Of Congress, quahogs, and lapses in logic

The first lesson for a law student is how to pound the table and shout when the law is on the other side. This doesn't sway justice one bit, but it convinces the client that the lawyer is doing a great job. Since many congressmen are lawyers, we got a lot of pounding the table and shouting during the impeachment debate from its opponents, who did not succeed in swaying the decision, but might have had a purgative effect on the law profession, I hope.

Pounding the table is not necessarily an exercise of erudition and intellectual gentility. These congressmen offered the thought that impeachment is not worth the time, so Congress should call off the frivolity so the members could get on with the budget, Social Security, probity and morality, and the great expense of teaching our schoolchildren to be decent.

I've been uneasy about this, as I think pounding the table does not equip anybody as an expert on social niceties. It also occurred to me that logic, presumably a great attribute with the law, was lacking in the great lamentation that impeachment was a partisan abomination and should be bipartisan. If this feeble logic needed implementation, all they had to do was stop pounding the table and vote with the prevailing side.

I was also visibly moved by the prominence enjoyed by the surveys. Every day the surveys were quoted to prove that the American people were in favor of duplicity and deceit. It made me think of Game Warden Steve Powell, who said surveys are conducted by unbiased experts who first need to know which side to be unbiased about. Steve also liked to tell about surveying geese in Merrymeeting Bay to learn the numbers of males and females. Extensive funds were spent to acquire goose statistics, and the unbiased surveyors found that of 20 pairs of Canada geese, 20 were ladies and 20 were ganders. Since geese mate for life, and only pairs were studied, Steve was amused.

Another thing that amused me (and Steve) was the suggestion by the table-pounders that our senators can be amenable to tricky logic, too. This one made me think of Prof. Thomas Means and lawyer Jake Aldred, who joined forces in the quahog matter. A quahog is an inferior clam much esteemed where people don't know too much about clams. This includes New York City, where they make a clam chowder with quahogs and actually find people to eat it. In Maine, where both soft-shell (long-necked) clams and quahogs may be found in the tidal flats, the former are generally considered fit to eat.

Nellie Ellis, for one, used to say the quahog in a chowder has the culinary flavor of a teamster's leather mitten along in late March. Nellie was a good cook and never lifted the cover on a lamb stew after she'd spooned in the dumplings.

Our Maine Legislature is not unlike the Congress and has been known to do illogical things. One session, back in the 1930s, it enacted a law about fishing for quahogs that was instantly unpopular with a substantial number of clamdiggers. It provided that private interests could reserve public flats for the propagation of quahogs, and it would be a criminal offense if anyone trespassed on such reserved areas.
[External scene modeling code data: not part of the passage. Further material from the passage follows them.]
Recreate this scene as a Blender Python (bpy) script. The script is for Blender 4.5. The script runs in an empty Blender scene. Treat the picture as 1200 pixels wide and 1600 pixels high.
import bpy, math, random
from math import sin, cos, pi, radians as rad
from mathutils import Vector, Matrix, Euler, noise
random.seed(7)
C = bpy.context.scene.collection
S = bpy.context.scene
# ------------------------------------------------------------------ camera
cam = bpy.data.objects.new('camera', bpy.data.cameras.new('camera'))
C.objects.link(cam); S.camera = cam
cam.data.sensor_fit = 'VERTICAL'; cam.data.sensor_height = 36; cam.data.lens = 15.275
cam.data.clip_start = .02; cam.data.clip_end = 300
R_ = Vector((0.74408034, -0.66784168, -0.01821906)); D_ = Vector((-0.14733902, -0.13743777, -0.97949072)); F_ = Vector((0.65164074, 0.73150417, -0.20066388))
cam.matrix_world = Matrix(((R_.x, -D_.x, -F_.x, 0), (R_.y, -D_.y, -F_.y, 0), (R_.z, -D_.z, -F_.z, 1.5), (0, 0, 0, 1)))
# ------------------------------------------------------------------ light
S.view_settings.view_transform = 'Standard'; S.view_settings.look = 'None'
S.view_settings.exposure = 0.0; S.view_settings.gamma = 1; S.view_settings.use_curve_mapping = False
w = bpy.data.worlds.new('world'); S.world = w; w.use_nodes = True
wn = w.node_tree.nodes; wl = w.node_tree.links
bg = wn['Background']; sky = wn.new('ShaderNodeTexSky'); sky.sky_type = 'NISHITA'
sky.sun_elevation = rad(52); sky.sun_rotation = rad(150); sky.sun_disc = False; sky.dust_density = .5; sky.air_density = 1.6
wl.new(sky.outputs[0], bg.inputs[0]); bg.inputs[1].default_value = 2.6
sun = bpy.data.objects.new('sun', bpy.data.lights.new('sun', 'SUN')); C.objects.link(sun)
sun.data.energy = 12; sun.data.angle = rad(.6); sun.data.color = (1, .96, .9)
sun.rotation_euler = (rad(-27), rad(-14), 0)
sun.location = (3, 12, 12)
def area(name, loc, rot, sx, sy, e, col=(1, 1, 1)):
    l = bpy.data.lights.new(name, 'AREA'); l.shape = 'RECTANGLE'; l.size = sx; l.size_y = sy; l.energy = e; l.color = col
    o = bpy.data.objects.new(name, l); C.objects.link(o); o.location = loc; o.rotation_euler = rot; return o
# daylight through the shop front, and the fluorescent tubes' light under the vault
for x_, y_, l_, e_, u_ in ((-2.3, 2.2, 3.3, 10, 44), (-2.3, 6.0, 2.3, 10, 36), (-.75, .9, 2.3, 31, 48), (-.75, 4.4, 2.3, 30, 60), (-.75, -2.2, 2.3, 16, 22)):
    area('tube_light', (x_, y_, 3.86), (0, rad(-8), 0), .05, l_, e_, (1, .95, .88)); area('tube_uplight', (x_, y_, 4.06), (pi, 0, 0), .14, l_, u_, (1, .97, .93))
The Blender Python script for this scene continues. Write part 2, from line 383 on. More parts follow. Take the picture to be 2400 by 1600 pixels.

This law, phrased as if by our original Founding Fathers, said that when a responsible person applied for a permit to propagate quahogs, the town officers "shall" issue such a permit. The same way, I assume, that the Senate shall handle an impeachment.

Anyway, Mr. Edwin Rogers applied for a quahog permit, and the town officers refused to give him one. They were merely yielding to the political clout of the clamdiggers and pounded the table to shout, "We have discretionary powers!"

Professor Means taught Greek and Latin and was also versed in English. He didn't know a quahog from a field of daisies, but he knew "shall" from "may," and was disgruntled that a public servant could be elected in a college community before he could read. He said as much to the town officers without effect. Means was also a logical positivist and did not go jump in the lake as the officers recommended.

SO he called on attorney Jake Aldred and retained him to force the town officers to comply with the quahog law. Jake was intrigued by the challenge, and respected the academic prestige of his client. If Professor Means said so, there was no reason to believe otherwise, even if you were chief justice. Jake drew up the papers.

Now comes an interesting confrontation. Here was a lawyer who knew a quiddet from a quibble, adroit at pounding the table, and a classics professor who could handle the passive periphrastic. Professor Means wrote the plea Jake would read to the judge, and of the three, Professor Means was the only one who understood it.

If our Senate heaves out the impeachment, Liberty may not topple into the bay. But certainly logic will fall off the throne along with grammar and rhetoric. We will never know if "shall" means "may" and "can" means "might," and what Jake charged Professor Means.

The judge, in an astute pang of jurisprudent buck-passing, kicked the thing out of court. He ruled that Jake went for mandamus when he wanted certiorari, something Professor Means could have explained instantly, probably with a quotation from the Iliad. It's too bad; that decision would spare us a lot of table-pounding in Washington.